Copy the data precisely, keeping every character.
### Working data ###
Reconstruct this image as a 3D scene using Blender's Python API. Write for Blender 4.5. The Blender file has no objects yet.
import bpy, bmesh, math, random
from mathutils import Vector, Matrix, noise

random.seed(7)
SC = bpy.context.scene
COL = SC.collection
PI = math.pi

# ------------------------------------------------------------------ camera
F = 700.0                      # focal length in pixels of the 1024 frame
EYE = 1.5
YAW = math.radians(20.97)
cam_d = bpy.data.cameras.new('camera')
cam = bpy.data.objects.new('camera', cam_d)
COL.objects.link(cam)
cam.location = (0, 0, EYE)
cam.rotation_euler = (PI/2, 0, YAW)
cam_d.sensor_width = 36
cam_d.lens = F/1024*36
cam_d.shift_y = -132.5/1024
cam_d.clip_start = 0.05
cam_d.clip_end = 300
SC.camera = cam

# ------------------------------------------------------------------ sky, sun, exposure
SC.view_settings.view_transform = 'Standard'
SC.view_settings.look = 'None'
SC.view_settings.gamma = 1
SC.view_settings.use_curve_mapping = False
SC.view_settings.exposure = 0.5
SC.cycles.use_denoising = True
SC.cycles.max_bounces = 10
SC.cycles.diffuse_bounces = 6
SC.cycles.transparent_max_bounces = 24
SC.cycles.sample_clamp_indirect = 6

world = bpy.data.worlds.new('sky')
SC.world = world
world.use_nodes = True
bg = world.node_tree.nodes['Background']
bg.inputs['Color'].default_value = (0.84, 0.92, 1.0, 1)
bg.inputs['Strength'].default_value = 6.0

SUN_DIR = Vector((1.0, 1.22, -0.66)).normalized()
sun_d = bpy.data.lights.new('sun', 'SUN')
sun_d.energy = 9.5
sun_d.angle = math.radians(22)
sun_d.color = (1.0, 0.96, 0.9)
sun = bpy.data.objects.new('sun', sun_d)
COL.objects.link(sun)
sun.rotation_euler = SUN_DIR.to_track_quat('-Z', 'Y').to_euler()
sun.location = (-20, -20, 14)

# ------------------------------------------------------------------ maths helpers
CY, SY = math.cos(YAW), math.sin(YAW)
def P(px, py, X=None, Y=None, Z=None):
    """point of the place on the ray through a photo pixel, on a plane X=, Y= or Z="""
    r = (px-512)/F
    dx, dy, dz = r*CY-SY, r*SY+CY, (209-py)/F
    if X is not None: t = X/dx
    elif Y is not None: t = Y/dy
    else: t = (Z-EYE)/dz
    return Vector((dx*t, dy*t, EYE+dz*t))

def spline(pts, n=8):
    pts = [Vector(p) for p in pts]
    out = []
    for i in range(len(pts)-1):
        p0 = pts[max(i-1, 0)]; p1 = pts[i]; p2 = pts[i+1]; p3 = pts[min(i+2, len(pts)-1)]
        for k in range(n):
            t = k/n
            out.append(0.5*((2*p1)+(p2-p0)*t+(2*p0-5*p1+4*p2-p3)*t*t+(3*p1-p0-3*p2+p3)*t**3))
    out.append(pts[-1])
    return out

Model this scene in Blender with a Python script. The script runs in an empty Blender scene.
###
▶ [Full response]:
Reconstruct this image as a 3D scene using Blender's Python API. Write for Blender 4.5. The Blender file has no objects yet.
import bpy, bmesh, math, random
from mathutils import Vector, Matrix, noise

random.seed(7)
SC = bpy.context.scene
COL = SC.collection
PI = math.pi

# ------------------------------------------------------------------ camera
F = 700.0                      # focal length in pixels of the 1024 frame
EYE = 1.5
YAW = math.radians(20.97)
cam_d = bpy.data.cameras.new('camera')
cam = bpy.data.objects.new('camera', cam_d)
COL.objects.link(cam)
cam.location = (0, 0, EYE)
cam.rotation_euler = (PI/2, 0, YAW)
cam_d.sensor_width = 36
cam_d.lens = F/1024*36
cam_d.shift_y = -132.5/1024
cam_d.clip_start = 0.05
cam_d.clip_end = 300
SC.camera = cam

# ------------------------------------------------------------------ sky, sun, exposure
SC.view_settings.view_transform = 'Standard'
SC.view_settings.look = 'None'
SC.view_settings.gamma = 1
SC.view_settings.use_curve_mapping = False
SC.view_settings.exposure = 0.5
SC.cycles.use_denoising = True
SC.cycles.max_bounces = 10
SC.cycles.diffuse_bounces = 6
SC.cycles.transparent_max_bounces = 24
SC.cycles.sample_clamp_indirect = 6

world = bpy.data.worlds.new('sky')
SC.world = world
world.use_nodes = True
bg = world.node_tree.nodes['Background']
bg.inputs['Color'].default_value = (0.84, 0.92, 1.0, 1)
bg.inputs['Strength'].default_value = 6.0

SUN_DIR = Vector((1.0, 1.22, -0.66)).normalized()
sun_d = bpy.data.lights.new('sun', 'SUN')
sun_d.energy = 9.5
sun_d.angle = math.radians(22)
sun_d.color = (1.0, 0.96, 0.9)
sun = bpy.data.objects.new('sun', sun_d)
COL.objects.link(sun)
sun.rotation_euler = SUN_DIR.to_track_quat('-Z', 'Y').to_euler()
sun.location = (-20, -20, 14)

# ------------------------------------------------------------------ maths helpers
CY, SY = math.cos(YAW), math.sin(YAW)
def P(px, py, X=None, Y=None, Z=None):
    """point of the place on the ray through a photo pixel, on a plane X=, Y= or Z="""
    r = (px-512)/F
    dx, dy, dz = r*CY-SY, r*SY+CY, (209-py)/F
    if X is not None: t = X/dx
    elif Y is not None: t = Y/dy
    else: t = (Z-EYE)/dz
    return Vector((dx*t, dy*t, EYE+dz*t))

def spline(pts, n=8):
    pts = [Vector(p) for p in pts]
    out = []
    for i in range(len(pts)-1):
        p0 = pts[max(i-1, 0)]; p1 = pts[i]; p2 = pts[i+1]; p3 = pts[min(i+2, len(pts)-1)]
        for k in range(n):
            t = k/n
            out.append(0.5*((2*p1)+(p2-p0)*t+(2*p0-5*p1+4*p2-p3)*t*t+(3*p1-p0-3*p2+p3)*t**3))
    out.append(pts[-1])
    return out

Model this scene in Blender with a Python script. The script runs in an empty Blender scene.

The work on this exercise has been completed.